In “You Never Know,” a long-awaited memoir out this week, Selleck shares the details of what he calls “the world series of disappointments,” and how he quickly made peace with it. “You can make yourself a victim, or just smile and say, ‘That’s really ironic,'” he said. “I had a good job coming up, a job I would’ve dreamed of, ‘Raiders’ or not.”
“Magnum, P.I.,” about a former Navy SEAL and Vietnam vet-turned-private investigator, debuted in 1980 on CBS. The studio wanted to lose the Vietnam elements (back then the wounds of the war were still fresh), but Selleck and his producer fought hard to keep it in, and the show was a hit.
Among its biggest fans was Frank Sinatra, who once told “Magnum” co-star Larry Manetti that he’d like to be on the show.
“Larry comes to me and says, ‘Frank wants to do the show,'” said Selleck. “‘But he wants to be asked, so you have to call him.’ And he wanted to do it right away. So I said [to Sinatra], ‘Well, we’re gonna have to write it for you. What do you wanna do?’ He said, ‘Oh, I don’t care. Just make sure I get to beat somebody up.'”
That was his condition? “Yeah. Well, that’s Frank!”
The “Magnum, P.I.” guest shot (in which he did get to beat somebody up, pretty decisively) was Sinatra’s last acting job.
But it was only the beginning of Selleck’s reign as an ’80s sex symbol. That smile! That swagger! That mustache!
In private, however, Selleck was smitten by British actor Jillie Mack, whom he first spotted when she was in the London production of “Cats.” He said, “I got checked out by some of the cast, never Jillie. One of the cast members told her at half-time, he says, ‘You know who keeps staring at you? Tom Selleck.’ And – I don’t know how to clean this up – she just said, ‘Who the f**k is that?’ She didn’t know who I was from Adam, which to me was the greatest thing in the world!”
They married, in secret, in 1987, just before “Magnum” entered its final season. They’ve been together ever since.
By that time, Selleck says he was burned out, but he knew he had created something that was more than just a TV show: “When ‘Magnum’ ended, we got a call from the Smithsonian: ‘We wanna honor “Magnum,” we need some artifacts.’ And they took my hat and the ring I wore – the team ring in Vietnam – and my Hawaiian shirt, the red one. And we went back there and they read the citation. They gave us credit for being the first show that showed Vietnam veterans in a positive light. So, the fight was worth it.”
These days he spends most of his non-working time on his ranch, and it’s not hard to see why. “You know, hopefully I keep working enough to hold onto the place.”
Smith asked, “Seriously, that’s an issue? If you stopped working?”

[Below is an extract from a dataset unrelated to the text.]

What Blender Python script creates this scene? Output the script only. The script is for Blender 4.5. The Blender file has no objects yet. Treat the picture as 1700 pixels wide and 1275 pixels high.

“That’s always an issue,” he said. “If I stopped working, yeah. Am I set for life? Yeah, but maybe not on a 63-acre ranch!”
Happily he likes his job, and after 60 years in front of the camera, Tom Selleck knows … he’s enough.
Asked what he sees down the road, he replied, “Hopefully, work. As an actor, you never lose – I don’t lose, anyway – that sense that every time I finish a job, it’s my last job.”
Does he still have that sense? “I like the fact that there’s no excuses!” he laughed. “You just go to work and you do the work. And I have a lot of reverence for what I call ‘the work,’ and I love it. And I’d like to keep doing it.”